I’m squeezing this post in, in between my Vietnam series, because this week is your last chance to catch the fabulous exhibition Nyonya Needlework at the Peranakan Museum Singapore.


Beaded tassels.
Peranakan Museum Singapore
The Peranakan Museum is a delightful museum, which I visit about once per year.
The building is beautiful outside and inside and the exhibits are interesting and beautifully displayed.

Who are the Peranakans
The Museum features everything about the Peranakans in Singapore, the so-called Straits Chinese or Straits-born Chinese.

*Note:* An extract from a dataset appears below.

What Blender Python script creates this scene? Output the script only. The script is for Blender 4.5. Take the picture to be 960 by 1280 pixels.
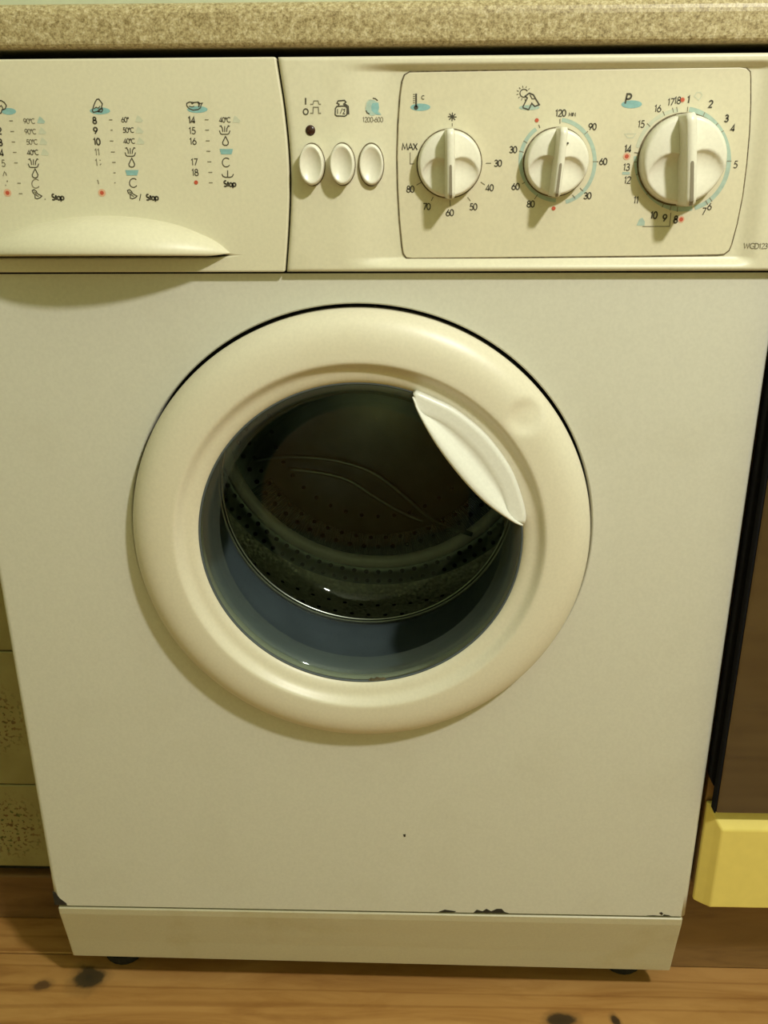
import bpy, bmesh, math, random
from mathutils import Vector, Matrix, Euler
random.seed(7)
PI = math.pi
scene = bpy.context.scene
for o in list(bpy.data.objects):
    bpy.data.objects.remove(o)

# ------------------------------------------------------------------ camera
F_PX = 1145.4
CAM = Vector((0.0383, -0.6677, 0.7622))
EUL = Euler((1.2006, 0.0053, 0.0285), 'XYZ')
cam_d = bpy.data.cameras.new('camera')
cam_d.sensor_fit = 'VERTICAL'
cam_d.sensor_height = 36.0
cam_d.lens = F_PX / 1280 * 36.0
cam_d.clip_start = 0.02
cam = bpy.data.objects.new('camera', cam_d)
cam.location = CAM
cam.rotation_euler = EUL
scene.collection.objects.link(cam)
scene.camera = cam
CR = EUL.to_matrix()

# ------------------------------------------------------------------ world, lamp, exposure
world = bpy.data.worlds.new('world')
scene.world = world
world.use_nodes = True
world.node_tree.nodes['Background'].inputs[0].default_value = (0.9, 1.0, 0.7, 1)
world.node_tree.nodes['Background'].inputs[1].default_value = 0.05
LAMP = Vector((0.64, -0.86, 1.60))
ld = bpy.data.lights.new('kitchen_bulb', 'POINT')
ld.energy = 65
ld.color = (1.0, 0.985, 0.91)
ld.shadow_soft_size = 0.05
lo = bpy.data.objects.new('kitchen_bulb', ld)
lo.location = LAMP
scene.collection.objects.link(lo)
vs = scene.view_settings
scene.display_settings.display_device = 'sRGB'
vs.view_transform = 'Standard'
vs.look = 'None'
vs.gamma = 1.0
vs.exposure = 0.0
vs.use_curve_mapping = False


# ------------------------------------------------------------------ helpers
def U(px, py, Y):
    """point of the frontal plane at depth Y that the photograph shows at pixel px, py"""
    d = CR @ Vector(((px - 480) / F_PX, -(py - 640) / F_PX, -1.0))
    return CAM + d * ((Y - CAM.y) / d.y)


def UF(px, py, z=-0.027):
    d = CR @ Vector(((px - 480) / F_PX, -(py - 640) / F_PX, -1.0))
    return CAM + d * ((z - CAM.z) / d.z)


WLOC = {}


def put(ob, wloc, parent=None):
    WLOC[ob.name] = Vector(wloc)
    if parent is not None:
        ob.parent = parent
        ob.location = Vector(wloc) - WLOC[parent.name]
    else:
        ob.location = wloc
    return ob


def empty(name, loc, label, cat, group=None):
    o = bpy.data.objects.new(name, None)
    o.empty_display_size = 0.05
    scene.collection.objects.link(o)
    put(o, loc)
    tag(o, label, cat, group)
    return o


def tag(o, label=None, cat=None, group=None, kind=None):
    if label: o['label'] = label
    if cat: o['category'] = cat
    if group: o['group'] = group
    if kind: o['kind'] = kind
    return o


def mk(name, verts, faces, mat, parent=None, smooth=False, bevel=0.0, seg=2, solid=0.0, label=None, ang=35, fix=True):
    me = bpy.data.meshes.new(name)
    vs_ = [Vector(v) for v in verts]
    lo_ = Vector((min(v[i] for v in vs_) for i in range(3)))
    hi_ = Vector((max(v[i] for v in vs_) for i in range(3)))
    c = (lo_ + hi_) / 2
    me.from_pydata([v - c for v in vs_], [], faces)
    bm = bmesh.new()
    bm.from_mesh(me)
    bmesh.ops.remove_doubles(bm, verts=bm.verts, dist=1e-6)
    if fix:
        bmesh.ops.recalc_face_normals(bm, faces=bm.faces)
    for f in bm.faces:
        f.smooth = smooth
    bm.to_mesh(me)
    bm.free()
    if mat: me.materials.append(mat)
    o = bpy.data.objects.new(name, me)
    scene.collection.objects.link(o)
    put(o, c, parent)
    if solid:
        m = o.modifiers.new('solid', 'SOLIDIFY')
        m.thickness = solid
        m.offset = -1
    if bevel:
        m = o.modifiers.new('bevel', 'BEVEL')
        m.width = bevel
        m.segments = seg
        m.limit_method = 'ANGLE'
        m.angle_limit = math.radians(ang)
        m.harden_normals = False
    if label: o['label'] = label
    return o


def box(x0, x1, y0, y1, z0, z1):
    v = [(x, y, z) for x in (x0, x1) for y in (y0, y1) for z in (z0, z1)]
    f = [(0, 1, 3, 2), (4, 6, 7, 5), (0, 4, 5, 1), (2, 3, 7, 6), (0, 2, 6, 4), (1, 5, 7, 3)]
    return v, f


def join(*parts):
    V, Fc = [], []
    for v, f in parts:
        n = len(V)
        V += list(v)
        Fc += [tuple(i + n for i in q) for q in f]
    return V, Fc


def lathe(profile, cx, cz, n=160, disp=None):
    """revolve (r, y) about the machine's depth axis"""
    V, Fc = [], []
    m = len(profile)
    for i in range(n):
        a = 2 * PI * i / n
        for (r, y) in profile:
            x, z = cx + r * math.cos(a), cz + r * math.sin(a)
            if disp: y = y + disp(x, z, r)
            V.append((x, y, z))
    for i in range(n):
        k = (i + 1) % n
        for j in range(m - 1):
            Fc.append((i * m + j, k * m + j, k * m + j + 1, i * m + j + 1))
    return V, Fc


def prism(pts, y0, y1):
    """pts in (x, z), extruded from y0 to y1"""
    n = len(pts)
    V = [(p[0], y0, p[1]) for p in pts] + [(p[0], y1, p[1]) for p in pts]
    Fc = [tuple(range(n)), tuple(range(2 * n - 1, n - 1, -1))]
    Fc += [(i, n + i, n + (i + 1) % n, (i + 1) % n) for i in range(n)]
    return V, Fc


def sstep(a, b, x):
    t = max(0.0, min(1.0, (x - a) / (b - a)))
    return t * t * (3 - 2 * t)


def catmull(pts, n=8):
    out = []
    P = [pts[0]] + list(pts) + [pts[-1]]
    for i in range(1, len(P) - 2):
        p0, p1, p2, p3 = P[i - 1], P[i], P[i + 1], P[i + 2]
        for k in range(n):
            t = k / n
            out.append(tuple(0.5 * (2 * b + (c - a) * t + (2 * a - 5 * b + 4 * c - d) * t * t + (3 * b - a - 3 * c + d) * t ** 3)
                             for a, b, c, d in zip(p0, p1, p2, p3)))
    out.append(tuple(pts[-1]))
    return out


def tube(path, r, n=8):
    V, Fc = [], []
    m = len(path)
    P = [Vector(p) for p in path]
    for i in range(m):
        d = (P[min(i + 1, m - 1)] - P[max(i - 1, 0)]).normalized()
        a = d.cross(Vector((0.13, 1, 0.21))).normalized()
        b = d.cross(a)
        for k in range(n):
            t = 2 * PI * k / n
            V.append(P[i] + a * r * math.cos(t) + b * r * math.sin(t))
    for i in range(m - 1):
        for k in range(n):
            Fc.append((i * n + k, i * n + (k + 1) % n, (i + 1) * n + (k + 1) % n, (i + 1) * n + k))
    Fc += [tuple(range(n)), tuple(range((m - 1) * n, m * n))]
    return V, Fc


# ------------------------------------------------------------------ materials
class M:
    def __init__(s, name):
        s.m = bpy.data.materials.new(name)
        s.m.use_nodes = True
        s.t = s.m.node_tree
        s.b = s.t.nodes['Principled BSDF']

    def n(s, typ, **kw):
        q = s.t.nodes.new(typ)
        for k, v in kw.items():
            if k in q.inputs: q.inputs[k].default_value = v
            else: setattr(q, k, v)
        return q

    def l(s, a, b):
        s.t.links.new(a, b)

    def set(s, **kw):
        for k, v in kw.items():
            s.b.inputs[k.replace('_', ' ')].default_value = v
        return s


def rgb(r, g, b):
    return (r, g, b, 1)


def ramp(m, fac, stops):
    r = m.n('ShaderNodeValToRGB')
    e = r.color_ramp.elements
    while len(e) < len(stops): e.new(0.5)
    for q, (p, c) in zip(e, stops):
        q.position = p
        q.color = c
    m.l(fac, r.inputs[0])
    return r.outputs[0]


def plain(name, col, rough=0.5, var=0.04, scale=60, bump=0.0, metallic=0.0, grain=0.0):
    m = M(name).set(Roughness=rough, Metallic=metallic)
    tc = m.n('ShaderNodeTexCoord')
    nz = m.n('ShaderNodeTexNoise', Scale=scale, Detail=4.0)
    m.l(tc.outputs['Object'], nz.inputs['Vector'])
    c0 = rgb(*[max(0, c * (1 - var)) for c in col])
    c1 = rgb(*[min(1, c * (1 + var)) for c in col])
    out = ramp(m, nz.outputs[0], [(0.3, c0), (0.7, c1)])
    m.l(out, m.b.inputs['Base Color'])
    if bump:
        bp = m.n('ShaderNodeBump', Strength=bump, Distance=0.001)
        m.l(nz.outputs[0], bp.inputs['Height'])
        m.l(bp.outputs[0], m.b.inputs['Normal'])
    return m.m


def worn_plastic(name, col, dirt, rough=0.42):
    """cream plastic, faintly mottled, with a few soft smudges of grime"""
    m = M(name).set(Roughness=rough)
    tc = m.n('ShaderNodeTexCoord')
    n1 = m.n('ShaderNodeTexNoise', Scale=9.0, Detail=5.0, Roughness=0.6)
    n2 = m.n('ShaderNodeTexNoise', Scale=420.0, Detail=2.0)
    m.l(tc.outputs['Object'], n1.inputs['Vector'])
    m.l(tc.outputs['Object'], n2.inputs['Vector'])
    a = ramp(m, n1.outputs[0], [(0.30, rgb(*dirt)), (0.46, rgb(*col)), (1, rgb(*col))])
    b = ramp(m, n2.outputs[0], [(0.3, rgb(0.94, 0.94, 0.94)), (0.7, rgb(1, 1, 1))])
    mx = m.n('ShaderNodeMix', data_type='RGBA', blend_type='MULTIPLY')
    mx.inputs[0].default_value = 1.0
    m.l(a, mx.inputs[6])
    m.l(b, mx.inputs[7])
    m.l(mx.outputs[2], m.b.inputs['Base Color'])
    bp = m.n('ShaderNodeBump', Strength=0.06, Distance=0.0006)
    m.l(n2.outputs[0], bp.inputs['Height'])
    m.l(bp.outputs[0], m.b.inputs['Normal'])
    return m.m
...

Portraits of some of Singapore’s Peranakans of today. Bottom right: Peranakans in the olden days.
Peranakan is Malay for ‘child’ or ‘born of’. The term was used to refer to a person of mixed ethnic origin. Specifically those born out of marriages between traders from all over the world who married local wives and settled in South East Asia. The term dates back to the 15th century.
In the Peranakan culture, the men are called ‘baba’, while women are called ‘nonya’.
The Singaporean Peranakan community consists of descendants from the Baba community aka the Peranakan Chinese, there are Jawi Peranakans (from Indian Muslims) and Chitty Melaka (from Hindu traders from India).
Visit the Peranakan Museum to find out more.
Nyonya Needlework
The Peranakans have their own cuisine, specific rituals and wedding ceremonies, special clothes and they are famous for their artistic needlework, embroidery and beadwork.

Peranakan furniture.

Traditional Peranakan ceremonial costumes.

Ceremonial headgear.
The bead craft and embroidery art is magnificently highlighted in this exhibition that ends on the 18th, so in a week from now.

Beaded Peranakan mules are very pretty.
If you have not seen it yet, please GO there and check it out!

Isn’t this mind-blowing? Look closely; even the backgrounds are completely beaded!
While exploring the various rooms at the museum, more than once the beadwork took my breath away.

Spectacular. I love the deer and the bird. And how cool are those creatures? What are they? Dragons? Dogs? Tigers?
The intricate details, the immaculate workmanship, the delicate color schemes…it’s truly amazing.



Decorative beaded fish; cute!
The women who made these table cloths, beaded mules, bags and decorative fabrics used gold and metal threads, silk floss and an endless amount of tiny, tiny beads.


Metal thread. So much work must have gone in here!
The largest table cloth is made out of over a million glass beads!!!